*SOURCE MATERIAL:*
— begin —

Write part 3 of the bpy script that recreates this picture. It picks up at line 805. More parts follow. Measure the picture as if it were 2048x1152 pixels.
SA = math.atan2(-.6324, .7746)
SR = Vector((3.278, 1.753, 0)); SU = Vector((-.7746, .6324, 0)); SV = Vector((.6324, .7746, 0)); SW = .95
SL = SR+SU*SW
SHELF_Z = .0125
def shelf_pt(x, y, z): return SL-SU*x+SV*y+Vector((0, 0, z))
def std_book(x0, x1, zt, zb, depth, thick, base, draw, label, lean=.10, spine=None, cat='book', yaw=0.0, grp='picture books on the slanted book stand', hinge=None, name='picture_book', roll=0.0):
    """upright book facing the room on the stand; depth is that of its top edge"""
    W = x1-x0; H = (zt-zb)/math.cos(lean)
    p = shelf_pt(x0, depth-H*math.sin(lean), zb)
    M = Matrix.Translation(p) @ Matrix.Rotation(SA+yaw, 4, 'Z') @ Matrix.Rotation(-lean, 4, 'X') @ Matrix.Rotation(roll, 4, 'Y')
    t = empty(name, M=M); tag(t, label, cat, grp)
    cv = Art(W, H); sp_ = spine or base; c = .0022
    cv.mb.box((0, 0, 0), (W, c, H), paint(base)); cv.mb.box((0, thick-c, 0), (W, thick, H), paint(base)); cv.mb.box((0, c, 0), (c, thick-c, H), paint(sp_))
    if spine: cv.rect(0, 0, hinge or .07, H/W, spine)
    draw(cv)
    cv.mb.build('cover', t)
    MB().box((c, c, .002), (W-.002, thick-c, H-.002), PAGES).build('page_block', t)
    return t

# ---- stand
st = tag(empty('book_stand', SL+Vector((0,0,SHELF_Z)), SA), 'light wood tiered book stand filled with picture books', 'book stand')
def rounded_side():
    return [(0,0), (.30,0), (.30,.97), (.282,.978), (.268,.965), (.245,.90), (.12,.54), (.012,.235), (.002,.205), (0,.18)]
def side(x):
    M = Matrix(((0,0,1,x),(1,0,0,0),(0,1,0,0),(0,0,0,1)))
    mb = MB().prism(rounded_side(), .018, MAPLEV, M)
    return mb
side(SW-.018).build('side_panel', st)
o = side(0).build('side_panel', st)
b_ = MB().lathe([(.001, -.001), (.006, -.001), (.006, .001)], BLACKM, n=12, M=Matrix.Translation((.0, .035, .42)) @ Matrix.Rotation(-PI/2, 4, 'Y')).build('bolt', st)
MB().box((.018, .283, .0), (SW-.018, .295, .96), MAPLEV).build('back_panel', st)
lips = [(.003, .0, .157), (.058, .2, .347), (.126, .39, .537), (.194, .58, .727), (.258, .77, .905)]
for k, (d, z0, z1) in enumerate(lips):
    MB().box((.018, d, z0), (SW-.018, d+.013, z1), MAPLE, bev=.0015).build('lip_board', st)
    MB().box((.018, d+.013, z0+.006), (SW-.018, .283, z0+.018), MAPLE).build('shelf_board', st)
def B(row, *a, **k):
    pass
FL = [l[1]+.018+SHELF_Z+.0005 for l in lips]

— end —

*JOB:* Take the lines above and retype all of them exactly.

*EXERCISE RESPONSE:*
Write part 3 of the bpy script that recreates this picture. It picks up at line 805. More parts follow. Measure the picture as if it were 2048x1152 pixels.
SA = math.atan2(-.6324, .7746)
SR = Vector((3.278, 1.753, 0)); SU = Vector((-.7746, .6324, 0)); SV = Vector((.6324, .7746, 0)); SW = .95
SL = SR+SU*SW
SHELF_Z = .0125
def shelf_pt(x, y, z): return SL-SU*x+SV*y+Vector((0, 0, z))
def std_book(x0, x1, zt, zb, depth, thick, base, draw, label, lean=.10, spine=None, cat='book', yaw=0.0, grp='picture books on the slanted book stand', hinge=None, name='picture_book', roll=0.0):
    """upright book facing the room on the stand; depth is that of its top edge"""
    W = x1-x0; H = (zt-zb)/math.cos(lean)
    p = shelf_pt(x0, depth-H*math.sin(lean), zb)
    M = Matrix.Translation(p) @ Matrix.Rotation(SA+yaw, 4, 'Z') @ Matrix.Rotation(-lean, 4, 'X') @ Matrix.Rotation(roll, 4, 'Y')
    t = empty(name, M=M); tag(t, label, cat, grp)
    cv = Art(W, H); sp_ = spine or base; c = .0022
    cv.mb.box((0, 0, 0), (W, c, H), paint(base)); cv.mb.box((0, thick-c, 0), (W, thick, H), paint(base)); cv.mb.box((0, c, 0), (c, thick-c, H), paint(sp_))
    if spine: cv.rect(0, 0, hinge or .07, H/W, spine)
    draw(cv)
    cv.mb.build('cover', t)
    MB().box((c, c, .002), (W-.002, thick-c, H-.002), PAGES).build('page_block', t)
    return t

# ---- stand
st = tag(empty('book_stand', SL+Vector((0,0,SHELF_Z)), SA), 'light wood tiered book stand filled with picture books', 'book stand')
def rounded_side():
    return [(0,0), (.30,0), (.30,.97), (.282,.978), (.268,.965), (.245,.90), (.12,.54), (.012,.235), (.002,.205), (0,.18)]
def side(x):
    M = Matrix(((0,0,1,x),(1,0,0,0),(0,1,0,0),(0,0,0,1)))
    mb = MB().prism(rounded_side(), .018, MAPLEV, M)
    return mb
side(SW-.018).build('side_panel', st)
o = side(0).build('side_panel', st)
b_ = MB().lathe([(.001, -.001), (.006, -.001), (.006, .001)], BLACKM, n=12, M=Matrix.Translation((.0, .035, .42)) @ Matrix.Rotation(-PI/2, 4, 'Y')).build('bolt', st)
MB().box((.018, .283, .0), (SW-.018, .295, .96), MAPLEV).build('back_panel', st)
lips = [(.003, .0, .157), (.058, .2, .347), (.126, .39, .537), (.194, .58, .727), (.258, .77, .905)]
for k, (d, z0, z1) in enumerate(lips):
    MB().box((.018, d, z0), (SW-.018, d+.013, z1), MAPLE, bev=.0015).build('lip_board', st)
    MB().box((.018, d+.013, z0+.006), (SW-.018, .283, z0+.018), MAPLE).build('shelf_board', st)
def B(row, *a, **k):
    pass
FL = [l[1]+.018+SHELF_Z+.0005 for l in lips]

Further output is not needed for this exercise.